## The request
The records that follow must be reproduced in full, exactly as written.

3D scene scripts
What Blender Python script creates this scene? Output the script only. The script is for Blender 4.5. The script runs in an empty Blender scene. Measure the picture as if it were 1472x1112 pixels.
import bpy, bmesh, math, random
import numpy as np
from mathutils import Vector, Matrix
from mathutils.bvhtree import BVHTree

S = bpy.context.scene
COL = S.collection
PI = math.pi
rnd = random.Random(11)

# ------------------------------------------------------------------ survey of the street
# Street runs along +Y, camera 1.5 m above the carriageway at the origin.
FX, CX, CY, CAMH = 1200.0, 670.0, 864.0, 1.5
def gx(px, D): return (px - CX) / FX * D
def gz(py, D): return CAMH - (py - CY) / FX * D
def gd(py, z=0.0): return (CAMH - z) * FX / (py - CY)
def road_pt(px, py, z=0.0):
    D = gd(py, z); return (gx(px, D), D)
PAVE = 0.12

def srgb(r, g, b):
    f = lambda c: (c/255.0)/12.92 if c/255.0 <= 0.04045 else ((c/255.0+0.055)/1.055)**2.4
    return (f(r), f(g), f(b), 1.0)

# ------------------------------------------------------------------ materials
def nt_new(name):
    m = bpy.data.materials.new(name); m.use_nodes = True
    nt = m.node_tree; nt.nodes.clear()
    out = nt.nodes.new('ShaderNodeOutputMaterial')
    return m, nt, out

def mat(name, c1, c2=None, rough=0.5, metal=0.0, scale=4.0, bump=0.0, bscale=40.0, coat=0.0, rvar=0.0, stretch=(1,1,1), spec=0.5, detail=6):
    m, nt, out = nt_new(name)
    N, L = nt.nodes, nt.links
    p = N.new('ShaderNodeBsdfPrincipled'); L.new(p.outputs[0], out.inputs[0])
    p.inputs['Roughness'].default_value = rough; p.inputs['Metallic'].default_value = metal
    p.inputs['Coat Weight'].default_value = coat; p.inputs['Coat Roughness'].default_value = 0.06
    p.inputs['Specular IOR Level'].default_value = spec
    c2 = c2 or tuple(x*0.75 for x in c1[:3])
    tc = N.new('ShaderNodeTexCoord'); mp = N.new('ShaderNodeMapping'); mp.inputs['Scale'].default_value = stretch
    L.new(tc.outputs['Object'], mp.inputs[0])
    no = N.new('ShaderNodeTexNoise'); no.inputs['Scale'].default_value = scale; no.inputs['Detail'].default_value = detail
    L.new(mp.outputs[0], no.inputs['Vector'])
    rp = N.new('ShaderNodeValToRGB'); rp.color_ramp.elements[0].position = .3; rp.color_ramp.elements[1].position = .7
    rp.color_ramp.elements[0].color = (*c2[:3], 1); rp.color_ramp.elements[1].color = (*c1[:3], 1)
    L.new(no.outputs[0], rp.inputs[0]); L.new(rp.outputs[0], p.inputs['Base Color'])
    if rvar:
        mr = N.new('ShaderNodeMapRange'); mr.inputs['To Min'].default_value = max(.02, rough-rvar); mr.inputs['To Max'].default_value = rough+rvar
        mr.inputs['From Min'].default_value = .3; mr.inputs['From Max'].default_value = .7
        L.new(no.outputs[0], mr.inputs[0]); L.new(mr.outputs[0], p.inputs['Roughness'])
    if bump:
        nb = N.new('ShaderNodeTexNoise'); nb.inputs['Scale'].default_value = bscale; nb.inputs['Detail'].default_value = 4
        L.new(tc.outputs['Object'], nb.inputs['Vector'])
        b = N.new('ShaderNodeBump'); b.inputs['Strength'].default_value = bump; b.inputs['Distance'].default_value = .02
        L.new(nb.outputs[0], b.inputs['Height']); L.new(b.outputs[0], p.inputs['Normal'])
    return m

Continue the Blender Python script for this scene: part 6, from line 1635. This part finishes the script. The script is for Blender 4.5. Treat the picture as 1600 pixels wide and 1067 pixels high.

## Written answer
What Blender Python script creates this scene? Output the script only. The script is for Blender 4.5. The script runs in an empty Blender scene. Measure the picture as if it were 1472x1112 pixels.
import bpy, bmesh, math, random
import numpy as np
from mathutils import Vector, Matrix
from mathutils.bvhtree import BVHTree

S = bpy.context.scene
COL = S.collection
PI = math.pi
rnd = random.Random(11)

# ------------------------------------------------------------------ survey of the street
# Street runs along +Y, camera 1.5 m above the carriageway at the origin.
FX, CX, CY, CAMH = 1200.0, 670.0, 864.0, 1.5
def gx(px, D): return (px - CX) / FX * D
def gz(py, D): return CAMH - (py - CY) / FX * D
def gd(py, z=0.0): return (CAMH - z) * FX / (py - CY)
def road_pt(px, py, z=0.0):
    D = gd(py, z); return (gx(px, D), D)
PAVE = 0.12

def srgb(r, g, b):
    f = lambda c: (c/255.0)/12.92 if c/255.0 <= 0.04045 else ((c/255.0+0.055)/1.055)**2.4
    return (f(r), f(g), f(b), 1.0)

# ------------------------------------------------------------------ materials
def nt_new(name):
    m = bpy.data.materials.new(name); m.use_nodes = True
    nt = m.node_tree; nt.nodes.clear()
    out = nt.nodes.new('ShaderNodeOutputMaterial')
    return m, nt, out

def mat(name, c1, c2=None, rough=0.5, metal=0.0, scale=4.0, bump=0.0, bscale=40.0, coat=0.0, rvar=0.0, stretch=(1,1,1), spec=0.5, detail=6):
    m, nt, out = nt_new(name)
    N, L = nt.nodes, nt.links
    p = N.new('ShaderNodeBsdfPrincipled'); L.new(p.outputs[0], out.inputs[0])
    p.inputs['Roughness'].default_value = rough; p.inputs['Metallic'].default_value = metal
    p.inputs['Coat Weight'].default_value = coat; p.inputs['Coat Roughness'].default_value = 0.06
    p.inputs['Specular IOR Level'].default_value = spec
    c2 = c2 or tuple(x*0.75 for x in c1[:3])
    tc = N.new('ShaderNodeTexCoord'); mp = N.new('ShaderNodeMapping'); mp.inputs['Scale'].default_value = stretch
    L.new(tc.outputs['Object'], mp.inputs[0])
    no = N.new('ShaderNodeTexNoise'); no.inputs['Scale'].default_value = scale; no.inputs['Detail'].default_value = detail
    L.new(mp.outputs[0], no.inputs['Vector'])
    rp = N.new('ShaderNodeValToRGB'); rp.color_ramp.elements[0].position = .3; rp.color_ramp.elements[1].position = .7
    rp.color_ramp.elements[0].color = (*c2[:3], 1); rp.color_ramp.elements[1].color = (*c1[:3], 1)
    L.new(no.outputs[0], rp.inputs[0]); L.new(rp.outputs[0], p.inputs['Base Color'])
    if rvar:
        mr = N.new('ShaderNodeMapRange'); mr.inputs['To Min'].default_value = max(.02, rough-rvar); mr.inputs['To Max'].default_value = rough+rvar
        mr.inputs['From Min'].default_value = .3; mr.inputs['From Max'].default_value = .7
        L.new(no.outputs[0], mr.inputs[0]); L.new(mr.outputs[0], p.inputs['Roughness'])
    if bump:
        nb = N.new('ShaderNodeTexNoise'); nb.inputs['Scale'].default_value = bscale; nb.inputs['Detail'].default_value = 4
        L.new(tc.outputs['Object'], nb.inputs['Vector'])
        b = N.new('ShaderNodeBump'); b.inputs['Strength'].default_value = bump; b.inputs['Distance'].default_value = .02
        L.new(nb.outputs[0], b.inputs['Height']); L.new(b.outputs[0], p.inputs['Normal'])
    return m

Continue the Blender Python script for this scene: part 6, from line 1635. This part finishes the script. The script is for Blender 4.5. Treat the picture as 1600 pixels wide and 1067 pixels high.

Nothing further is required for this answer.